A pesada leveza da mulher

  • Foto do escritor: Amanda
    Amanda
  • 16 de set.
  • 2 min de leitura

A suavidade delicada de um corpo deitado, após livre mergulho no lago. Braços estendidos, olhos fechados, o conforto da grama. O cheiro da natureza, fresca; da terra, molhada de orvalho. Esforço-me intensamente para me sentir assim, no profundo relaxamento retratado. Concentro-me em cada pequeno detalhe que poderia levar-me a experienciar tamanha leveza. Sinto a carícia da relva na ponta dos dedos enquanto me deixo absorver pela calma que emana do verde do solo, pela delicadeza das pequenas flores costeiras, à beira de um riacho plácido... pela serenidade do rosto de uma mulher adormecida. 

Uma mulher que se deixa... se entrega a um descanso desmedido, desarmado, desprotegido.

Uma mulher... apenas...


Henri Gervex, La beigneuse endormie, anos 1900
Henri Gervex, La beigneuse endormie, anos 1900

Mas meus olhos, tão endurecidos pelas infrutíferas tentativas de ser, somente ser, uma mulher - mulher desarmada, mulher entregue à leveza quase pura de um descanso - se agarra à impossibilidade de repouso tão doce em mundo tão amargo para seres como eu-e-ela.


Vulnerabilidade. É esta a sensação que ultrapassa o retrato de pacificidade presente na obra. É a vulnerabilidade: que apanha o meu olhar, que o conduz, indignado, a essa mulher (!) que se descontrai tão naturalmente. Que me fez franzir o cenho, aprisionando-me ao desconforto mais íntimo de ser, como ela, uma mulher. E não poder ser, como ela, vulnerável.  


Experiência, paradoxalmente tão minha e tão estrangeira, de uma tranquilidade que me angustia.

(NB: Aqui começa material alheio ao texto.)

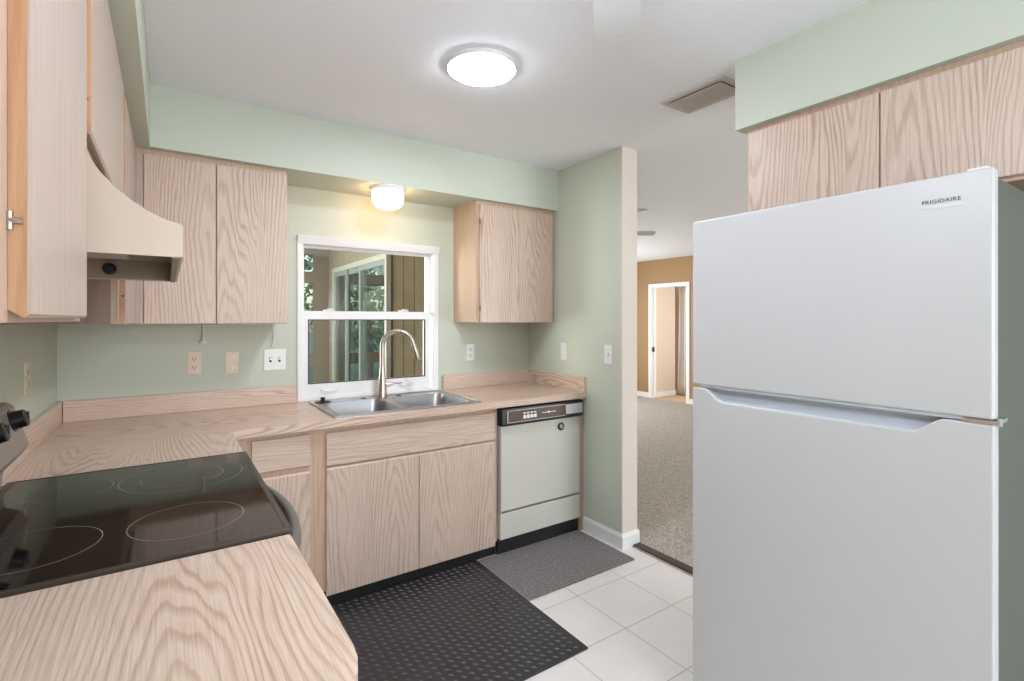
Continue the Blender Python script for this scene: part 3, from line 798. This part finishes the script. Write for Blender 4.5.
obj('switch_knob', MB().lathe([(0, -.02), (.013, -.02), (.017, -.014), (.018, 0), (0, 0)], (.272, HY1 - .014, 1.547), 'Y', 22), 'black', t, smooth=True)
obj('warning_label', MB().box(.224, HY1 - .0145, 1.548, .252, HY1 - .013, 1.571), 'label_orange', t)

# ------------------------------------------------------------------ refrigerator
t = thing('refrigerator', (2.3, -2.39, 0), 'tall white top freezer refrigerator standing at the right', 'refrigerator')
GX = 1.943; GY0, GY1 = -2.780, -1.996; GZ = 1.733; GS = 1.158
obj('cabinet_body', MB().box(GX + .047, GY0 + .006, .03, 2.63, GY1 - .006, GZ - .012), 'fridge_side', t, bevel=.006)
obj('door_gasket', MB().box(GX + .034, GY0 + .02, .12, GX + .048, GY1 - .02, GZ - .02), 'fridge_grey', t)
fd = obj('freezer_door', MB().box(GX, GY0, GS + .006, GX + .036, GY1, GZ), 'fridge_white', t, bevel=.007, seg=3)
# lip under the freezer door
obj('door_lip', MB().box(GX + .004, GY0 + .05, GS - .001, GX + .05, GY1 - .035, GS + .006), 'fridge_grey', fd)
# lower door: front skin whose top edge dips into the hand grip
pts = [(GY0, .1), (GY1, .1), (GY1, GS - .004)]
ya, yb = GY1 - .045, GY0 + .085; dip = .040
pts.append((ya, GS - .004))
for i in range(1, 9):
    s = i / 8; pts.append((ya - .07 * s, GS - .004 - dip * (3*s*s - 2*s*s*s)))
for i in range(0, 9):
    s = i / 8; pts.append((yb + .07 * (1 - s), GS - .004 - dip * (1 - (3*s*s - 2*s*s*s))))
pts.append((GY0, GS - .004))
ld = obj('lower_door', MB().prism(pts, GX, GX + .03, 'X'), 'fridge_white', t, bevel=.005, seg=3)
obj('door_core', MB().box(GX + .03, GY0, .1, GX + .036, GY1, GS - .004), 'fridge_white', ld, bevel=.004)
obj('grip_recess', MB().prism([(GX + .004, GS - .07), (GX + .03, GS - .012), (GX + .034, GS - .012), (GX + .034, GS - .07)], GY0 + .085, GY1 - .045, 'Y'), 'fridge_grey', ld)
obj('hinge_cover', MB().box(GX + .012, GY0 + .012, GZ, GX + .09, GY0 + .05, GZ + .007), 'white_plastic', t, bevel=.004)
obj('middle_hinge', MB().box(GX + .0, GY0 - .006, GS - .0035, GX + .08, GY0 + .055, GS + .0055).lathe([(0, -.008), (.008, -.008), (.008, .01), (0, .01)], (GX + .02, GY0 - .002, GS), 'Z', 14), 'chrome', t)
obj('kick_grille', MB().box(GX + .05, GY0 + .01, .02, GX + .075, GY1 - .01, .095), 'fridge_grey', t)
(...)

O que se esconde atrás desta paisagem? Que olhos masculinos atravessam os belos montes que a protegem da luz do sol? Que discursos, ditos, narrativas, a algemam ao solo, a amarram à terra, a encarceram ao outro de forma tão exposta e, para alguns (não-mulheres), tão velada?


A luz que incide sobre o seu corpo nu, a escuridão aproximando-se no céu negro. Em que mundo vive esta mulher? Se comprtilhmos o mesmo plano, a sua tranquilidade subversiva me choca e perturba, ao anúncio de um perigo iminente e inerente à sua condição de "ser mulher". O medo nos acompanha passo a passo, infiltrado em nossas veias, fincado em nossa carne, como facas que nos dilaceram para evitar nos extirpar.


É com uma existência cortada e cortante que ousamos a nos lançar num mundo que tão duramente desloca: mulher em paz, leveza, relaxamento... mulher vulnerável! mulher indefesa! mulher desprotegida! mulher destruível!


Desde que somos (meninas, mocinhas, mulheres), arrancam-nos desta leve paz que busco (tanto) alcançar na minha relação com o quadro.


Procuro calma e sou confrontada pela angústia. Procuro o tranquilo e tropeço no inseguro. Caio no medo. Tento não pensar, apenas sentir. E sou dominada pelo horror daqeueles quem a veem, a observam, com olhos outros - aqueles que tanto me olham pelas ruas. Doi em mim vê-la assim como eu. Doi-me ver-nos arrancadas da simples existência do ser.


Ela, a mulher tranquila que me estremece, existe, simplesmente. Se banha ao lago, simplesmente. Descansa, simplesmente. 

E eu, a mulher inquieta que a observa, questiono-me, no mais profundo do meu ser: é possível que uma mulher seja, simplesmente?


Mulheres, nossa(s) existência(s) é, em si, subversiva.



Das minhas experiências nos museus. Esta, no Musée Fabre, em Montpellier, em 2024.